South Africa’s improved fiscal ratios will be welcomed, but the issue of misspending remains unaddressed. The outcome of the 2024 budget hinged on a few key things: a Transnet bailout would have compromised state finances further, while profits from the GFECRA would see the fiscus improve, Van der Linde says.
“Government opted for the easy way and tapped R150 billion of the valuation gains in the GFECRA, while kicking the Transnet matter down the road.

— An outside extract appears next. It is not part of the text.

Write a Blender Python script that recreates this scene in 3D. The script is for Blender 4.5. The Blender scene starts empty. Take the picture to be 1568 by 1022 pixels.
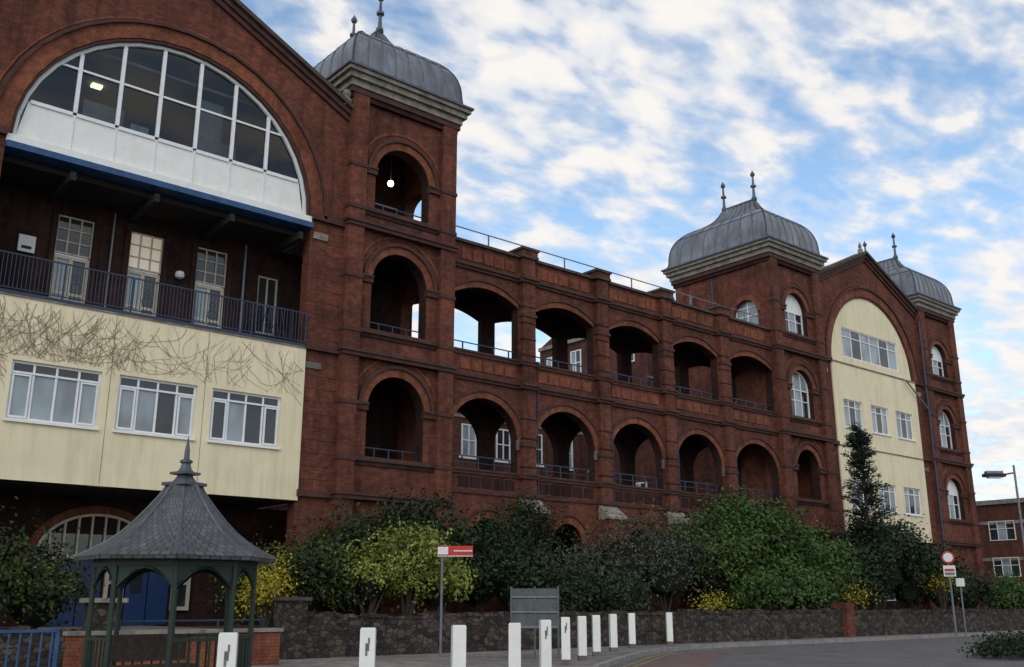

The GFECRA profits, which will be distributed over the next three years, helps to offset the government’s net borrowing requirement and reduces debt-service costs.”
However, he says, government has not actually reduced spending nor is it borrowing less. “In fact, Treasury set aside a provisional R36.8 billion in 2026/27 for the social relief of distress grant to maintain the credibility of the fiscal framework, having provisioned R35.2 billion for 2025/26 during the MTBPS 2023.”
He says the key question remains whether government can stick to its expenditure targets, as this has not been achieved in the past. “Unaffordable wage demands by public sector workers, numerous SOE bailouts, rising borrowing costs and a growing need for social support are key factors that underpin our assumptions of higher expenditure growth over the coming years.”
In addition, Oxford Economics Africa is in two minds about the assumptions underpinning Treasury’s revenue forecasts, as current conditions are not conducive to growth and therefore it maintains a more pessimistic view of the budget balance over the medium term.
“Government has surely now exhausted all easy options, while the best ones, such as pro-business policy reform and ‘actual’ fiscal consolidation, remain too politically sensitive.”